David Schalit, president of the American Bluefin Tuna Association, argued that concerns about the negative health effects of methylmercury in seafood are invalidated by the latest science. 

“The methylmercury issue has been weaponized and used as a tool to reduce the demand for seafood,” he told SeafoodSource.

The study, which focuses on the forces that cause methylmercury levels to rise and fall in marine creatures, stemmed from a paradox: Even though mercury emissions declined in the Northeast U.S. in recent decades, trends in levels of methylmercury in fish didn’t match. Depending on the species and data source, methylmercury levels were observed to move in all directions.

To figure out why, and to parse the source of changing methylmercury levels, Schartup created a mathematical model of the marine food web.

It turns out that diet played a key role for the differences between cod and spiny dogfish. For cod, methylmercury levels were modeled to be lower in 1970 than in 2000, yet in dogfish they were higher in 1970 than in 2000. The reason, Schartup found, was that the two species chose different substitutes after the collapse of herring populations in the 1970s forced them to find new prey. 

“So you end up with an increase in one predator and a decrease in the other predator based on what they pick,” Schartup said. 

Seawater temperature was also found to affect methylmercury levels in fish.  

Fish that burn more energy – such as tuna, who are high-speed hunters – develop higher concentrations of methylmercury because they’re processing more calories. In a similar fashion, warmer waters cause all marine creatures’ metabolism to quicken, requiring the whole food web to burn more energy, Schartup said. The effect is particularly pronounced in the Gulf of Maine, which is warming faster than almost anywhere else.

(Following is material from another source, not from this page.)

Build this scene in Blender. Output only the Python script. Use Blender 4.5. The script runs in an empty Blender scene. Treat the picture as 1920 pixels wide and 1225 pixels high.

Between 2012 and 2017, levels of methylmercury in Atlantic bluefin tuna rose 3.5 percent per year, the study found – a sign of the coming effects of warming waters. In addition, the study’s model predicts that every increase of one degree Celsius in seawater temperature will lead to a 32 percent increase in methylmercury levels in cod and a 70 percent increase in methylmercury levels in spiny dogfish.